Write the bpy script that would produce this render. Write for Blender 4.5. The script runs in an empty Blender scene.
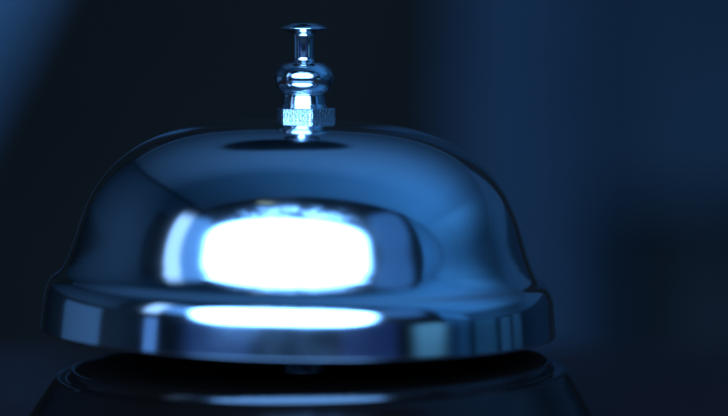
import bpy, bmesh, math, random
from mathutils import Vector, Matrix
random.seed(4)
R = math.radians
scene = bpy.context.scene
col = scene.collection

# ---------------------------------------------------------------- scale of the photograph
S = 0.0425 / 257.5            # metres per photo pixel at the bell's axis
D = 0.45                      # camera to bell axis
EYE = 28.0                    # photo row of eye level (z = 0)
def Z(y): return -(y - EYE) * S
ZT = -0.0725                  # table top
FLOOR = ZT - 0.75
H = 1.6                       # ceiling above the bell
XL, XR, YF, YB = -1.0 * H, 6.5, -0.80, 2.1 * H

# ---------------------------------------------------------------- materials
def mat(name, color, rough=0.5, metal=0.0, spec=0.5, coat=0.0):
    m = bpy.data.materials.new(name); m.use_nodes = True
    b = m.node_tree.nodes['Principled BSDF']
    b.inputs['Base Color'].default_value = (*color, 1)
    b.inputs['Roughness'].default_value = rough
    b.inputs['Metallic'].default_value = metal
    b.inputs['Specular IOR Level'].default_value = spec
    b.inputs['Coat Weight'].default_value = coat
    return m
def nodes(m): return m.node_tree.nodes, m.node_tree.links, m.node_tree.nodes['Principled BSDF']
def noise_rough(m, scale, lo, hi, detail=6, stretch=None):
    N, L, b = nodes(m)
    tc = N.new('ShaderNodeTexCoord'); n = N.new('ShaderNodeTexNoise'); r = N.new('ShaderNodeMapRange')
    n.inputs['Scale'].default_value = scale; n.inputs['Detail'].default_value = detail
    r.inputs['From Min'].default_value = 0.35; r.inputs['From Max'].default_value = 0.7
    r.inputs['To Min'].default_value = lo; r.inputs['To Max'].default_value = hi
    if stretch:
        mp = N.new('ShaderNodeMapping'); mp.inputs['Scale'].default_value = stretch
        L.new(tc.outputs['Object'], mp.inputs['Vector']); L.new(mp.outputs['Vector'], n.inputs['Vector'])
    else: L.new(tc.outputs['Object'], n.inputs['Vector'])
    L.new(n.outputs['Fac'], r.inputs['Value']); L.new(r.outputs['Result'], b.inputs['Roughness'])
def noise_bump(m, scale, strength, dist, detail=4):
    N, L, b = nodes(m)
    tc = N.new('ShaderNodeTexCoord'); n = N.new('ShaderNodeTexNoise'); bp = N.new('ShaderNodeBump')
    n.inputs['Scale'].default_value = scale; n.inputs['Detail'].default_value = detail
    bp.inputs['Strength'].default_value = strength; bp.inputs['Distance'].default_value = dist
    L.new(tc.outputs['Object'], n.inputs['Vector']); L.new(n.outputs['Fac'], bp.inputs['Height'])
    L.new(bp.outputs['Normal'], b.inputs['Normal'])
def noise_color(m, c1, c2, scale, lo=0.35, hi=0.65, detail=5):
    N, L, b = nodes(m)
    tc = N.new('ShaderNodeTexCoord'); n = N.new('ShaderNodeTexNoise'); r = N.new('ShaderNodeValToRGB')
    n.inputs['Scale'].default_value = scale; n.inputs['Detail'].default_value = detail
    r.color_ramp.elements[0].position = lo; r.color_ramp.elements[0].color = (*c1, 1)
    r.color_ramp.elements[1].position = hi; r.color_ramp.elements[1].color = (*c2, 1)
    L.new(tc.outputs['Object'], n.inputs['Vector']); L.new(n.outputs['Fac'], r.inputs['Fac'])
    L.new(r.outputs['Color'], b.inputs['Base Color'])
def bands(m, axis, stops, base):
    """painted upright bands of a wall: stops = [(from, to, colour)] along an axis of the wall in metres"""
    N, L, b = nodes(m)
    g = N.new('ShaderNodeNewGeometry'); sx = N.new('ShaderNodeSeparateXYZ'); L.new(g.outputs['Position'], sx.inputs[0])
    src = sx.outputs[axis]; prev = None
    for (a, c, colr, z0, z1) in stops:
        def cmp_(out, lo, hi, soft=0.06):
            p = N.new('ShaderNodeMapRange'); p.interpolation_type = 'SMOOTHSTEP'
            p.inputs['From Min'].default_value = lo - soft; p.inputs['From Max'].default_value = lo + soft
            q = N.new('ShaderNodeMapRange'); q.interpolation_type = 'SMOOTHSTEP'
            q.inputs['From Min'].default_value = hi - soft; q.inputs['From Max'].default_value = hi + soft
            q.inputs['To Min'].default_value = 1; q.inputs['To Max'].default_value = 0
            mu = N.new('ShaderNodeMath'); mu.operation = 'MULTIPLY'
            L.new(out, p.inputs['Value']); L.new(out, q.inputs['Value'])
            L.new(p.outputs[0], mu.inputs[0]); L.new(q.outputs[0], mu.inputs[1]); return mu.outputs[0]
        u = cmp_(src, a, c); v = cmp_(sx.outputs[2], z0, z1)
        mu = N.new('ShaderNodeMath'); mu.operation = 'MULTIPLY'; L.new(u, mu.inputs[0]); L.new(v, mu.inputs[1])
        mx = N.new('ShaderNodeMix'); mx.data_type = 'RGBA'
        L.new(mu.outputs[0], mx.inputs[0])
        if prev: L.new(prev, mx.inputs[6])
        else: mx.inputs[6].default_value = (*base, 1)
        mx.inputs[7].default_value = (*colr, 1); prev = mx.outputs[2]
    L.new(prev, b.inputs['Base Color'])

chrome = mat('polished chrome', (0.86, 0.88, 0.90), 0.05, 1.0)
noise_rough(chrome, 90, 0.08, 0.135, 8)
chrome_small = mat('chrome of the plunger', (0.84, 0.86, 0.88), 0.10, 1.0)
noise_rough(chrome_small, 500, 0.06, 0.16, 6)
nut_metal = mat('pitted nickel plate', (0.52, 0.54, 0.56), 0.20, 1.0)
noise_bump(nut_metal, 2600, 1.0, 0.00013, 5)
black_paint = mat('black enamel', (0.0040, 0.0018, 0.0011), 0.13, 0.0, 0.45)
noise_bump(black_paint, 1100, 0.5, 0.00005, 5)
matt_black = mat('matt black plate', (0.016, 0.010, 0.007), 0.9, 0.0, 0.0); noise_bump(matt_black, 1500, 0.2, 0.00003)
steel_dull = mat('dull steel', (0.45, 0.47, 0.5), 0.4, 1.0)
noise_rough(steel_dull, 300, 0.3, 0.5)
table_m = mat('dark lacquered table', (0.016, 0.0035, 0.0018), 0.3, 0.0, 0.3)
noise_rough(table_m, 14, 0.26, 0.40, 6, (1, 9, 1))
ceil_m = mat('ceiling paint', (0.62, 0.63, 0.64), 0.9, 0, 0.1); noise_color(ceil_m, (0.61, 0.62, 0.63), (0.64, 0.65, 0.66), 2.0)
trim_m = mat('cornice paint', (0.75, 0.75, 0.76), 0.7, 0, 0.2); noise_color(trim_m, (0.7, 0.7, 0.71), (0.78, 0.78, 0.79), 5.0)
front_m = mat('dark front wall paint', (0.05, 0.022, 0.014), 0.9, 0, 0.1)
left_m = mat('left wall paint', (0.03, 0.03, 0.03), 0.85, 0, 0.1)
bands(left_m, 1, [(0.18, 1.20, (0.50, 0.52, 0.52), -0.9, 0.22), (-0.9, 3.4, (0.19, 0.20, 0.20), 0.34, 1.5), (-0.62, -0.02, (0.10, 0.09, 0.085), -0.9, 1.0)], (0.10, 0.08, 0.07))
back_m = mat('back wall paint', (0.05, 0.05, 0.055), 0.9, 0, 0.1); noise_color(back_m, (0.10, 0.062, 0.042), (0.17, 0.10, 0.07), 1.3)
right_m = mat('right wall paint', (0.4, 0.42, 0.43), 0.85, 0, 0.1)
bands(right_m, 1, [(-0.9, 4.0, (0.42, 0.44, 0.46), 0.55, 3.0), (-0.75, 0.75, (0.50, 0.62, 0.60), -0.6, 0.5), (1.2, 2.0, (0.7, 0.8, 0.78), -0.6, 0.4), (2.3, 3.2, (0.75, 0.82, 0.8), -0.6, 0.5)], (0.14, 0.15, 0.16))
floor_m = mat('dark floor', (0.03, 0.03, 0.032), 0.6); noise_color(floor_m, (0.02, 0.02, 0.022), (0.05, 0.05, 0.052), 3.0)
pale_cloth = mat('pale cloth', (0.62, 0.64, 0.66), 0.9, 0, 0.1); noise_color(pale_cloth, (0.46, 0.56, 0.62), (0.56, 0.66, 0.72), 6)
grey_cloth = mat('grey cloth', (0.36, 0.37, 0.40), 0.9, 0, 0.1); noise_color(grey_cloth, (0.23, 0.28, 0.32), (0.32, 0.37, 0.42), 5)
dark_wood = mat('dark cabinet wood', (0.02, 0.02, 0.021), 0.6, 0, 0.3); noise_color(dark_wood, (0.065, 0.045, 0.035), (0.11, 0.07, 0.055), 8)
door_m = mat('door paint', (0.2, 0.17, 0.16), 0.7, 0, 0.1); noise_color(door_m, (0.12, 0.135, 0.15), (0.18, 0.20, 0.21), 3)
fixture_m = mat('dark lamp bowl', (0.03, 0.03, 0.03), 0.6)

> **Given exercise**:
Output exactly the lines of the material above from the one containing "(0.14, 0.15, 0.16))" up to and including the one containing "pale_cloth = mat('pale".

> **Finished task**:
bands(right_m, 1, [(-0.9, 4.0, (0.42, 0.44, 0.46), 0.55, 3.0), (-0.75, 0.75, (0.50, 0.62, 0.60), -0.6, 0.5), (1.2, 2.0, (0.7, 0.8, 0.78), -0.6, 0.4), (2.3, 3.2, (0.75, 0.82, 0.8), -0.6, 0.5)], (0.14, 0.15, 0.16))
floor_m = mat('dark floor', (0.03, 0.03, 0.032), 0.6); noise_color(floor_m, (0.02, 0.02, 0.022), (0.05, 0.05, 0.052), 3.0)
pale_cloth = mat('pale cloth', (0.62, 0.64, 0.66), 0.9, 0, 0.1); noise_color(pale_cloth, (0.46, 0.56, 0.62), (0.56, 0.66, 0.72), 6)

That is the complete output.